[Exercise task] Reproduce the material word for word; the images stay out.

********************

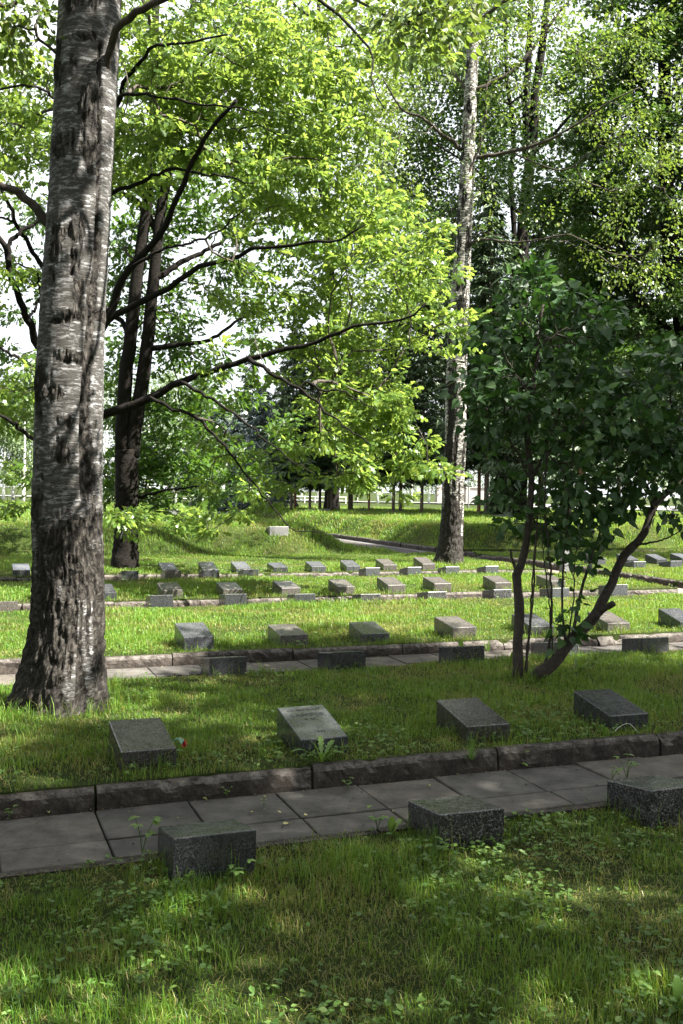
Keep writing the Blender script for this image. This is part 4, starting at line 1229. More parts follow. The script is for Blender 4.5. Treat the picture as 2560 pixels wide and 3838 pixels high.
for x, y, r, n in ((1240, 635, .13, 6), (1215, 690, .25, 13), (1290, 700, .25, 12), (1350, 720, .25, 12), (1385, 760, .22, 10), (1165, 740, .22, 11), (1140, 800, .25, 12), (1210, 800, .3, 17), (1290, 800, .32, 18), (1360, 820, .3, 16),
                   (1105, 880, .2, 9), (1080, 905, .16, 6), (1170, 890, .32, 17), (1250, 890, .35, 20), (1340, 910, .35, 20), (1410, 900, .3, 17), (1470, 880, .28, 15), (1520, 850, .25, 13), (1560, 830, .25, 12), (1555, 920, .32, 17),
                   (1480, 960, .35, 20), (1400, 990, .35, 20), (1310, 1000, .3, 15), (1230, 970, .3, 13), (1150, 960, .25, 9), (1090, 950, .16, 4), (1350, 1080, .32, 18), (1430, 1070, .33, 19), (1510, 1040, .33, 19), (1565, 1030, .3, 16),
                   (1270, 1140, .28, 13), (1330, 1160, .28, 15), (1400, 1150, .28, 15), (1480, 1130, .25, 10), (1210, 1180, .18, 7), (1180, 1200, .1, 3), (1260, 1210, .22, 10), (1320, 1220, .2, 9), (1370, 1210, .2, 8), (1540, 1150, .2, 6),
                   (1290, 1260, .12, 4), (1345, 1255, .1, 3), (1280, 1320, .07, 2), (1310, 1400, .07, 2), (1296, 1440, .08, 3), (1280, 1400, .05, 1), (1350, 1300, .06, 2), (1330, 1370, .05, 1), (1305, 1470, .04, 1), (1160, 1060, .2, 4), (1140, 1140, .1, 2),
                   (1630, 900, .45, 28), (1650, 1050, .45, 26), (1720, 950, .45, 24), (1600, 1180, .25, 8), (1150, 870, .2, 8), (1200, 950, .25, 10)):
    bl.append((x, y, Yl + rng.uniform(-.35, .35), r, n))
C = blob_clusters(dblobs(bl, 1.6), 10)
nodes, pl = trunk_nodes(paths)
g = Geo()
dirs = twigs(g, nodes, pl, C, .0022, .3, 4, .03, .009)
tag(child(g.obj('twigs', M['lilacbark']), lil), kind='stuff')
P, Dr, Nn, S = cluster_leaves(C, dirs, 7.2, .15, .085, .8, .75, .5, .5, .25)
child(leaf_mesh('crown', P, Dr, Nn, S, T_HEART, M['lilac']), lil)

# ------------------------------------------------------------------ taller trees behind
def stem(px, py, Y, *rest):
    b = D(px, py, Y); b[2] = gz(b[0], b[1]) - .06
    return np.vstack([b, DP(rest, Y)])
def lobes(cx, cy, z0, z1, rad, n, r=1.5, per=9, squash=1.0):
    out = []
    for _ in range(n):
        h = rng.uniform(z0, z1)
        t = (h - z0) / (z1 - z0)
        rr = rad * math.sqrt(max(.04, 1 - (2 * t - .85) ** 2 / 1.6)) * math.sqrt(rng.random())
        a = rng.random() * 6.283
        out.append((cx + rr * math.cos(a), cy + rr * math.sin(a), h, r, r, r * .8, per))
    return out
# twin linden behind the lilac
s1 = stem(1190, 1180, 45, (1193, 1000), (1196, 800), (1199, 612), (1204, 500), (1219, 360))
s2 = DP([(1216, 390), (1211, 310), (1209, 225), (1214, 150), (1220, 0), (1225, -200)], 45)
s3 = DP([(1219, 360), (1226, 300), (1229, 225), (1240, 150), (1250, 75), (1262, -50), (1280, -250)], 45)
s4 = stem(1178, 1182, 46, (1182, 1000), (1183, 700), (1180, 500), (1174, 425), (1180, 300), (1166, 190), (1160, 20))
L = dblobs([(x, y, 45 + rng.uniform(-2.5, 3.5), r * 1.3, n) for x, y, r, n in ((1150, 640, 1.2, 12), (1120, 440, 1.4, 13), (1180, 350, 1.0, 6), (1250, 610, 1.2, 10), (1120, 800, 1.4, 14), (1200, 880, 1.5, 16), (1280, 900, 1.5, 14), (960, 400, 1.5, 14), (910, 550, 1.5, 14), (980, 500, 1.4, 12),
            (950, 250, 1.5, 12), (1040, 140, 1.5, 12), (1190, 60, 1.6, 14), (1290, 150, 1.4, 10), (1140, 200, 1.3, 8), (1000, 340, 1.2, 10), (1240, 480, .9, 5), (1130, 560, .9, 8), (1100, 960, 1.4, 14), (1250, 750, 1.4, 12), (980, 620, 1.2, 10), (1300, 500, 1.3, 9), (1320, 330, 1.2, 8))])
L += lobes(s1[0][0], s1[0][1], 19, 26, 6, 14, 1.9, 10)
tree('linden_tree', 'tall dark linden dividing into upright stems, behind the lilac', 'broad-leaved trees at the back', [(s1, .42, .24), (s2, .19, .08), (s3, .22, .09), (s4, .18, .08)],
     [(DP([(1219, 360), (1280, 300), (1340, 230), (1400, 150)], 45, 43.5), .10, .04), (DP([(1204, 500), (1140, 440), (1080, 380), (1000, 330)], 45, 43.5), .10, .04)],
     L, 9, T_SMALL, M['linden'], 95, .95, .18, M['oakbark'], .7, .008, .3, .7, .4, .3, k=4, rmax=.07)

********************

[Task solution]
Keep writing the Blender script for this image. This is part 4, starting at line 1229. More parts follow. The script is for Blender 4.5. Treat the picture as 2560 pixels wide and 3838 pixels high.
for x, y, r, n in ((1240, 635, .13, 6), (1215, 690, .25, 13), (1290, 700, .25, 12), (1350, 720, .25, 12), (1385, 760, .22, 10), (1165, 740, .22, 11), (1140, 800, .25, 12), (1210, 800, .3, 17), (1290, 800, .32, 18), (1360, 820, .3, 16),
                   (1105, 880, .2, 9), (1080, 905, .16, 6), (1170, 890, .32, 17), (1250, 890, .35, 20), (1340, 910, .35, 20), (1410, 900, .3, 17), (1470, 880, .28, 15), (1520, 850, .25, 13), (1560, 830, .25, 12), (1555, 920, .32, 17),
                   (1480, 960, .35, 20), (1400, 990, .35, 20), (1310, 1000, .3, 15), (1230, 970, .3, 13), (1150, 960, .25, 9), (1090, 950, .16, 4), (1350, 1080, .32, 18), (1430, 1070, .33, 19), (1510, 1040, .33, 19), (1565, 1030, .3, 16),
                   (1270, 1140, .28, 13), (1330, 1160, .28, 15), (1400, 1150, .28, 15), (1480, 1130, .25, 10), (1210, 1180, .18, 7), (1180, 1200, .1, 3), (1260, 1210, .22, 10), (1320, 1220, .2, 9), (1370, 1210, .2, 8), (1540, 1150, .2, 6),
                   (1290, 1260, .12, 4), (1345, 1255, .1, 3), (1280, 1320, .07, 2), (1310, 1400, .07, 2), (1296, 1440, .08, 3), (1280, 1400, .05, 1), (1350, 1300, .06, 2), (1330, 1370, .05, 1), (1305, 1470, .04, 1), (1160, 1060, .2, 4), (1140, 1140, .1, 2),
                   (1630, 900, .45, 28), (1650, 1050, .45, 26), (1720, 950, .45, 24), (1600, 1180, .25, 8), (1150, 870, .2, 8), (1200, 950, .25, 10)):
    bl.append((x, y, Yl + rng.uniform(-.35, .35), r, n))
C = blob_clusters(dblobs(bl, 1.6), 10)
nodes, pl = trunk_nodes(paths)
g = Geo()
dirs = twigs(g, nodes, pl, C, .0022, .3, 4, .03, .009)
tag(child(g.obj('twigs', M['lilacbark']), lil), kind='stuff')
P, Dr, Nn, S = cluster_leaves(C, dirs, 7.2, .15, .085, .8, .75, .5, .5, .25)
child(leaf_mesh('crown', P, Dr, Nn, S, T_HEART, M['lilac']), lil)

# ------------------------------------------------------------------ taller trees behind
def stem(px, py, Y, *rest):
    b = D(px, py, Y); b[2] = gz(b[0], b[1]) - .06
    return np.vstack([b, DP(rest, Y)])
def lobes(cx, cy, z0, z1, rad, n, r=1.5, per=9, squash=1.0):
    out = []
    for _ in range(n):
        h = rng.uniform(z0, z1)
        t = (h - z0) / (z1 - z0)
        rr = rad * math.sqrt(max(.04, 1 - (2 * t - .85) ** 2 / 1.6)) * math.sqrt(rng.random())
        a = rng.random() * 6.283
        out.append((cx + rr * math.cos(a), cy + rr * math.sin(a), h, r, r, r * .8, per))
    return out
# twin linden behind the lilac
s1 = stem(1190, 1180, 45, (1193, 1000), (1196, 800), (1199, 612), (1204, 500), (1219, 360))
s2 = DP([(1216, 390), (1211, 310), (1209, 225), (1214, 150), (1220, 0), (1225, -200)], 45)
s3 = DP([(1219, 360), (1226, 300), (1229, 225), (1240, 150), (1250, 75), (1262, -50), (1280, -250)], 45)
s4 = stem(1178, 1182, 46, (1182, 1000), (1183, 700), (1180, 500), (1174, 425), (1180, 300), (1166, 190), (1160, 20))
L = dblobs([(x, y, 45 + rng.uniform(-2.5, 3.5), r * 1.3, n) for x, y, r, n in ((1150, 640, 1.2, 12), (1120, 440, 1.4, 13), (1180, 350, 1.0, 6), (1250, 610, 1.2, 10), (1120, 800, 1.4, 14), (1200, 880, 1.5, 16), (1280, 900, 1.5, 14), (960, 400, 1.5, 14), (910, 550, 1.5, 14), (980, 500, 1.4, 12),
            (950, 250, 1.5, 12), (1040, 140, 1.5, 12), (1190, 60, 1.6, 14), (1290, 150, 1.4, 10), (1140, 200, 1.3, 8), (1000, 340, 1.2, 10), (1240, 480, .9, 5), (1130, 560, .9, 8), (1100, 960, 1.4, 14), (1250, 750, 1.4, 12), (980, 620, 1.2, 10), (1300, 500, 1.3, 9), (1320, 330, 1.2, 8))])
L += lobes(s1[0][0], s1[0][1], 19, 26, 6, 14, 1.9, 10)
tree('linden_tree', 'tall dark linden dividing into upright stems, behind the lilac', 'broad-leaved trees at the back', [(s1, .42, .24), (s2, .19, .08), (s3, .22, .09), (s4, .18, .08)],
     [(DP([(1219, 360), (1280, 300), (1340, 230), (1400, 150)], 45, 43.5), .10, .04), (DP([(1204, 500), (1140, 440), (1080, 380), (1000, 330)], 45, 43.5), .10, .04)],
     L, 9, T_SMALL, M['linden'], 95, .95, .18, M['oakbark'], .7, .008, .3, .7, .4, .3, k=4, rmax=.07)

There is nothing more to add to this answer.